Brazil’s Currency Crisis
By Team IV ( Chris Trick, Austin Weaver, Tim Moore, Pat Heffernan, Chris Barnes
Why Brazil Matters
- Biggest economy in Latin America
- One of the last big countries to attempt free trade and privatization; if this fails international investors discouraged.
- Unified global economy is threatened if Brazilian currency fails.
History
- Brazil had been through 6 currencies since the 1960’s
- In 1994 the Real Plan was adopted
- Before it were a series of failed plans (the Cruzado Plan of 1986, Bresser plan of 1987, and more)

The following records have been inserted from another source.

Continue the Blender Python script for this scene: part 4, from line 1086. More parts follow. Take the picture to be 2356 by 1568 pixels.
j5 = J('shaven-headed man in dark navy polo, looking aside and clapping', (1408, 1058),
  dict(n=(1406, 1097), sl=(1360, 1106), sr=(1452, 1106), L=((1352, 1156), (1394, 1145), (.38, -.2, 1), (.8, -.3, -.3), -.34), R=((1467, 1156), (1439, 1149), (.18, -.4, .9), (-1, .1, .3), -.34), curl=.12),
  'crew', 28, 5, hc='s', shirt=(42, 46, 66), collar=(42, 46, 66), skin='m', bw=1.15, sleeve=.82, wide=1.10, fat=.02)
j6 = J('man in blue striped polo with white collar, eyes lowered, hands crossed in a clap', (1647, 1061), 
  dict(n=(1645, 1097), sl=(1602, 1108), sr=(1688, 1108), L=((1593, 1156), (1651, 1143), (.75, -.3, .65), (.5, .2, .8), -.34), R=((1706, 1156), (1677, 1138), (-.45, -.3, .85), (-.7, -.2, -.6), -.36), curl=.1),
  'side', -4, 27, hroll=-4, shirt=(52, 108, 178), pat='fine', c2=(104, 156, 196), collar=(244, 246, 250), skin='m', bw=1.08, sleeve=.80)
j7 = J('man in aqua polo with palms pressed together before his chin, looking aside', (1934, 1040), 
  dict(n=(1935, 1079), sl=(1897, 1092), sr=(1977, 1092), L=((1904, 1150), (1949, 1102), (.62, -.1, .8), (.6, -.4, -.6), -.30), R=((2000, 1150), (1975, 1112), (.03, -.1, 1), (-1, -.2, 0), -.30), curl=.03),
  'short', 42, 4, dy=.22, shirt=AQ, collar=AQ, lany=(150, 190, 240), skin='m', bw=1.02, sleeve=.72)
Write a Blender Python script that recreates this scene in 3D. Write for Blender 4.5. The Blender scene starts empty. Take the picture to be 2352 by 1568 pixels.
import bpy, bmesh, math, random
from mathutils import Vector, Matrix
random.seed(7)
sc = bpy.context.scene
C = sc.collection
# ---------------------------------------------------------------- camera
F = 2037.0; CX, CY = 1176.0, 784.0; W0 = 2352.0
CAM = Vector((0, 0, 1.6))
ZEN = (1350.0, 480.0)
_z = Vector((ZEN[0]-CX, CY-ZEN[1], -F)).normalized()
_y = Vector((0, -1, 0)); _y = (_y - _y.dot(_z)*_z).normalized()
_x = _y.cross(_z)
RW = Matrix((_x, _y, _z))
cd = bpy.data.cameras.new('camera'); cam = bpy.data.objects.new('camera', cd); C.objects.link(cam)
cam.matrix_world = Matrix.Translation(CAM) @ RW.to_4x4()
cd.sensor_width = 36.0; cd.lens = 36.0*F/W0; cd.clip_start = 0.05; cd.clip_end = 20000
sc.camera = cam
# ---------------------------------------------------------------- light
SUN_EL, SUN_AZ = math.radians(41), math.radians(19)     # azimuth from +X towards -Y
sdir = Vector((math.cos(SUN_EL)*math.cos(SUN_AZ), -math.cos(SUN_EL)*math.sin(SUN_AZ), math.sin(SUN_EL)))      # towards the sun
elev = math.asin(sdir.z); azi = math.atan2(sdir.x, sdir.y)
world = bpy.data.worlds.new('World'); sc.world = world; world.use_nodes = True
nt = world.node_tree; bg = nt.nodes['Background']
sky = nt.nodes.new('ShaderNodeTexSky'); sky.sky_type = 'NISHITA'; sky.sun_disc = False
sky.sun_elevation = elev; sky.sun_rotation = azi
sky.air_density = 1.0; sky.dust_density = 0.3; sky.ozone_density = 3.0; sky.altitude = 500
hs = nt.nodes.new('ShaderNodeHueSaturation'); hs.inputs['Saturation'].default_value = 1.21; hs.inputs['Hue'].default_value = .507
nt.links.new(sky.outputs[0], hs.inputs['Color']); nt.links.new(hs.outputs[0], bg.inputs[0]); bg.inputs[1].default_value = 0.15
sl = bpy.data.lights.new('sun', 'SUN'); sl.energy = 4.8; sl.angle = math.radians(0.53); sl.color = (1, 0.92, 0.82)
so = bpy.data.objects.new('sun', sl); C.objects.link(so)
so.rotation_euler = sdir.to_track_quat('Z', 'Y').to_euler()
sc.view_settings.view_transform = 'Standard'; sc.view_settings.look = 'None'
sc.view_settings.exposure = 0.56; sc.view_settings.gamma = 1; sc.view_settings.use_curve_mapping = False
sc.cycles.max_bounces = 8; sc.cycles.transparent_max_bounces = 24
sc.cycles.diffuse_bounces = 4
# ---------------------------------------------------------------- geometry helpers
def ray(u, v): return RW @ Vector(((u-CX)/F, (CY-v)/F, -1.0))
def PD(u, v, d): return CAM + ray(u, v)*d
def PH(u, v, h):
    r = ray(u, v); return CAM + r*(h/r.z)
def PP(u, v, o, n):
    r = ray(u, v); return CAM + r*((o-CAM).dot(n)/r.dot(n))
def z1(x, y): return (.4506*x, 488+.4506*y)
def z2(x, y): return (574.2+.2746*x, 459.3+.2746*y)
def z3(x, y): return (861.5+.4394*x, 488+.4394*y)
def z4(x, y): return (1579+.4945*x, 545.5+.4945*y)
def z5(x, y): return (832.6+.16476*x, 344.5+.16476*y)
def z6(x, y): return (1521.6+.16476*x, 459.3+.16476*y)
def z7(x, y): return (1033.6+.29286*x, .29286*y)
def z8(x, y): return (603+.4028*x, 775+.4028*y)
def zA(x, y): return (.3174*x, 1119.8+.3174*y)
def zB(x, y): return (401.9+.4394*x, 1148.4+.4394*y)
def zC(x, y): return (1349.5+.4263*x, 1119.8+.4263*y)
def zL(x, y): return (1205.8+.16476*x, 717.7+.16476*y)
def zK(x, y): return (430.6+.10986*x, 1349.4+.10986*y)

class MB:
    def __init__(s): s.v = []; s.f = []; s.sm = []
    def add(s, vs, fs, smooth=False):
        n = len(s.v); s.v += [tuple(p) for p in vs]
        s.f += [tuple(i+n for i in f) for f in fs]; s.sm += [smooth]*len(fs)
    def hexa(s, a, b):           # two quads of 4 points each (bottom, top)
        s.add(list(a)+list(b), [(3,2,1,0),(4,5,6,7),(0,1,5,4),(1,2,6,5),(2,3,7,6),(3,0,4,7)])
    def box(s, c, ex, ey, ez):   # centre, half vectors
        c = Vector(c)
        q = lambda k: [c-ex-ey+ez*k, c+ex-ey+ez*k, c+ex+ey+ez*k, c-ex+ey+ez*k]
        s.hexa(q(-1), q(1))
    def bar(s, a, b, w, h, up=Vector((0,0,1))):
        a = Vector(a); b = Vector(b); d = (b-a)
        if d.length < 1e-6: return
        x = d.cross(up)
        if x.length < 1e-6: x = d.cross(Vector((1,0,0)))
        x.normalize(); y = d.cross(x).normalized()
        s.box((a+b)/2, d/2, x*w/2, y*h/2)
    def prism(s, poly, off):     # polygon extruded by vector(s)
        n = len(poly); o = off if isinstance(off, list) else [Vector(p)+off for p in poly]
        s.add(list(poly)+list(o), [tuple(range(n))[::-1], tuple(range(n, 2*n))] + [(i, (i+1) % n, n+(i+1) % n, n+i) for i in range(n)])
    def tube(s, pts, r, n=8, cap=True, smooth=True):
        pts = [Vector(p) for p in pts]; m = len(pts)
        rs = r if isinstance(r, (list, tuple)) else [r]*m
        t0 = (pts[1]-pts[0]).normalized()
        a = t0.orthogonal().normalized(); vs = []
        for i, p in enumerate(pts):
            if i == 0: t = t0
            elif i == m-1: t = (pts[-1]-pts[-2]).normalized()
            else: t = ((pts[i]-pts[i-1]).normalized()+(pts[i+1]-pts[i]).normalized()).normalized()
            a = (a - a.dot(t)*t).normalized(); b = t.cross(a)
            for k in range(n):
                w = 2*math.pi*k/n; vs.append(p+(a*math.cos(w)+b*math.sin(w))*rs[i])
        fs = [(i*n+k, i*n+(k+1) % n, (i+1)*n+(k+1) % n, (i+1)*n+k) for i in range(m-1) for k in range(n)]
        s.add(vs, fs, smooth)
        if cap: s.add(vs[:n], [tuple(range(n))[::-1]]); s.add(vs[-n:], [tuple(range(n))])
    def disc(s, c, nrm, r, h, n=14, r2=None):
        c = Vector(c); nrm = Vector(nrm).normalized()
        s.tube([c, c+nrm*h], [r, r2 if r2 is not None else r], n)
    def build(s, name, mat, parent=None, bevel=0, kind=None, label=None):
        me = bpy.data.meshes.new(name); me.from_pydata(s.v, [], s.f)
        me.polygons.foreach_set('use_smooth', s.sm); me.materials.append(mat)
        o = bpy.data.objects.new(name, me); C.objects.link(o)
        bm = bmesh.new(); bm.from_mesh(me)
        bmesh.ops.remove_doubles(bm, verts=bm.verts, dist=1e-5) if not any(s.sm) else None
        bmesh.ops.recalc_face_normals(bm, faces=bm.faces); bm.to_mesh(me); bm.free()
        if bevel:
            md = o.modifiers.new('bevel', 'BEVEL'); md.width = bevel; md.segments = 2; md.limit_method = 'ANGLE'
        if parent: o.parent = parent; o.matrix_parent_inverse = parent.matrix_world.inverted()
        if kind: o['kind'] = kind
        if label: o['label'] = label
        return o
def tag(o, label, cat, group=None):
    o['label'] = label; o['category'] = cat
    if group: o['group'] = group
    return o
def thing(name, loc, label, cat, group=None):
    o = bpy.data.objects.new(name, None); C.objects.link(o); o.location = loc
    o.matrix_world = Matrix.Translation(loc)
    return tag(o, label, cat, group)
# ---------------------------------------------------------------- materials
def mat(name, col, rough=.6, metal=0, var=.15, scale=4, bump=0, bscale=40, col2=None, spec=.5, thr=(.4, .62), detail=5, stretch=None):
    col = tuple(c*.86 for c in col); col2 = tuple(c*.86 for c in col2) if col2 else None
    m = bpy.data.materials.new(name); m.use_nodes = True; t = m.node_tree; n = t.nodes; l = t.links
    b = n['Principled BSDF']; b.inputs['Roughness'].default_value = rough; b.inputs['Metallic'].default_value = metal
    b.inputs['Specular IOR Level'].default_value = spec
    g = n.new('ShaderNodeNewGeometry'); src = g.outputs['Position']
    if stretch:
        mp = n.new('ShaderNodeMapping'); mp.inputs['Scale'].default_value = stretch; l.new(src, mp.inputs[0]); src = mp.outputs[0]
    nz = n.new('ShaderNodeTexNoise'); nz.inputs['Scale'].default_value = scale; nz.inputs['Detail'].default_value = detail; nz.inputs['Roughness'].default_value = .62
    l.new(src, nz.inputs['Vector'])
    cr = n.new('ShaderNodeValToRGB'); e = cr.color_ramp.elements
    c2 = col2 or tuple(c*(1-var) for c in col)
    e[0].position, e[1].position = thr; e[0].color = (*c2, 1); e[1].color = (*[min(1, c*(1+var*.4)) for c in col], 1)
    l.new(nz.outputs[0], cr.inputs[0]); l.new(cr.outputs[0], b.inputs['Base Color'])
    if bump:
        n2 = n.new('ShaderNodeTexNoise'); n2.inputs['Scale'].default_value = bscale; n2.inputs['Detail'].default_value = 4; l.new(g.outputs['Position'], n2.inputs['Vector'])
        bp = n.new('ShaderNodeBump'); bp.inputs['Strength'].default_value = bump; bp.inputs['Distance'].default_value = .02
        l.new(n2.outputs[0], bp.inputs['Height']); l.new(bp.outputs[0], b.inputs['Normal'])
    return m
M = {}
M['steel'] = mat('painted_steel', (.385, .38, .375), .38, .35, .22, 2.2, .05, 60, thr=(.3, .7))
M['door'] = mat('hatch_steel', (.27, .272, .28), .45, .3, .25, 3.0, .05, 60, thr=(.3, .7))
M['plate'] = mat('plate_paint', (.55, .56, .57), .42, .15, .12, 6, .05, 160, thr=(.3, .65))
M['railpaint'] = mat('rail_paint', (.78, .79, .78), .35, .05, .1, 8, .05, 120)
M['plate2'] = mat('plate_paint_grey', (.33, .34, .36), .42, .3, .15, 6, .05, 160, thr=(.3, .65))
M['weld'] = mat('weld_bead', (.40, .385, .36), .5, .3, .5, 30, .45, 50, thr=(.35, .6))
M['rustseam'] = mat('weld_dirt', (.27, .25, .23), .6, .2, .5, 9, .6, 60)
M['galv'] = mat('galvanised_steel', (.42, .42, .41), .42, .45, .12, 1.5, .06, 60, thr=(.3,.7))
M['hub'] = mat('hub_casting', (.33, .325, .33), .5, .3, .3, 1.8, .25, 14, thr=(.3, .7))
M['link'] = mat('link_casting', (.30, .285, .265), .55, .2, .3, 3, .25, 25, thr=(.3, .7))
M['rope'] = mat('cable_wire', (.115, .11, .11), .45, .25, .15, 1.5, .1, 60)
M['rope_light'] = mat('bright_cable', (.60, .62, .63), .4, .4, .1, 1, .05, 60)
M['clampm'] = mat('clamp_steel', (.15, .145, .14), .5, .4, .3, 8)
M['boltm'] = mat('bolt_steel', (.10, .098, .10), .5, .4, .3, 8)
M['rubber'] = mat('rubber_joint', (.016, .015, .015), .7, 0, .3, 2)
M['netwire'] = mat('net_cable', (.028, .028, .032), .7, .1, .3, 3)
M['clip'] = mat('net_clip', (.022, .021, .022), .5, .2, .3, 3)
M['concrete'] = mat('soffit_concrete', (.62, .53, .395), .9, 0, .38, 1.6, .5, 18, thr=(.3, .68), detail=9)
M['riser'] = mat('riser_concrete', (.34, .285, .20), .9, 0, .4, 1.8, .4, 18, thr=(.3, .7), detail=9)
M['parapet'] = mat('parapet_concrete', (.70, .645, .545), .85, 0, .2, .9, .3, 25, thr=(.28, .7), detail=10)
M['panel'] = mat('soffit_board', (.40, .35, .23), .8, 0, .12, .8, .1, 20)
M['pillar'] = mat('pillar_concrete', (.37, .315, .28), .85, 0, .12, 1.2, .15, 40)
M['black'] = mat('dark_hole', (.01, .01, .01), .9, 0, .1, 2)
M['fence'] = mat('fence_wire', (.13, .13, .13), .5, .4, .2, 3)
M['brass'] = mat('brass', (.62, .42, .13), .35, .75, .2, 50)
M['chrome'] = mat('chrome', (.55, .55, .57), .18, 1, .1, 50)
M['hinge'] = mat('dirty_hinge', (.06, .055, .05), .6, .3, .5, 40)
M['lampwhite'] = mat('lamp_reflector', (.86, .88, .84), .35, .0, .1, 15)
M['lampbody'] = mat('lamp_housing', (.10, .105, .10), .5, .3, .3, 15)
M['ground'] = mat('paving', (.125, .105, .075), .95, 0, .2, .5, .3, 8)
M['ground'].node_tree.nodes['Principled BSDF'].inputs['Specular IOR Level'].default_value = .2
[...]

- It worked well to tame inflation and maintain exchange rate stability for 5 years
History
- The Real was initially indexed one-for-one with the dollar
- It was quickly allowed to float though
- A policy of high interest rates to discourage speculation and over-borrowing quickly attracted a surge of capital inflows
- By the mid 1995 the Real Plan evolved into a crawling peg
History
- Said to be the worst currency crisis in the western hemisphere to date
- The Real Plan was one of the longest running exchange rate stabilization programs
Facts of Life Before Crisis
- 43% of Brazilians – over sixty million people – lack the essentials of a decent life
- One in three children drop out of school without completing primary
- Drug gangs rule the favelas and the middle class lives behind bolted doors
- Half a million North-eastern farmers watch crops wither in yet one more drought
- The urban environment, home to four out of five Brazilians, is deteriorating fast
- Blacks, over-represented amongst the poor, suffer social discrimination
- Indians face severe threats to their economic and cultural survival
- The income gap between men and women is the worst in Latin America
Why Peg to Dollar?
- Needed to convince domestic and international investors that chronic inflation would be stopped.
- Before Real Plan, inflation was 3000%.
- Fixing the exchange rate was easier then reducing government commitments.
The Fall
- It was in a financially fragile state
- It required large capital inflows to build up the central bank to defend currency
- This built investor confidence and led to exchange rate appreciation
- This fueled import-driven consumption and stifles export growth
- In order to attract the inflows the real interest rate had to rise
The Fall
- The high interest rates lead to a rising debt burden and a deteriorating fiscal balance
- A rising budget deficit and deteriorating trade balance inevitably lead to devaluation
- It just could not finance its current account deficit due to insufficient long-term instruments
The Fall
- Investors came to believe the capital inflows were insufficient to finance its current account deficit
- Productivity did grow from the imported capital goods
- The industrial restructuring it caused was not enough to fight off the deteriorating trade balance as unemployment rose
The Fall
- Speculative pressure built up and it became harder and harder for the central bank to maintain the rate
- Eventually the peg had to break; calling for a floating rate.
Other Reasons
- The political power of the elite prevented tax hikes and to encourage exports it could not impose higher taxes on manufacturers
- The public sector had won generous pensions and benefits that the government could not afford any longer
- Dismantling these programs would have led to further social instability
Other Reasons
- Given the political paralysis it is difficult to see how the prolonged overvaluation of the currency could have been avoided
How Much Was Lost
- During the first 6 months of speculative attack currency loss totaled $35 billion!!!
- After the first 3 months of 1999, US reserves went from $70 billion to about $32.9 billion.
The Fall
Foreign Influences
- The other currency crisis in Asia, Russia, and Mexico made the peg increasingly fragile
- Short-term capital flew faster into Brazil and the government had to sell off 10 billion dollars in reserves and hike interest rates from 21 to 44 percent
- This worked for a short time until the crisis hit January of 1999 unexpectedly
Decline of Reserves
Crisis Recovery
- Managed a quick recovery compared to other major currency crisis to date.
- Due to banking system being ready to handle both severe economic shocks and policies.
- Commercial banks able to take extreme measures to calm and stabilize markets.
A guy who came to International Finance for the first time, his @$$ was a wad of cookie dough. After a few weeks, he was carved out of wood.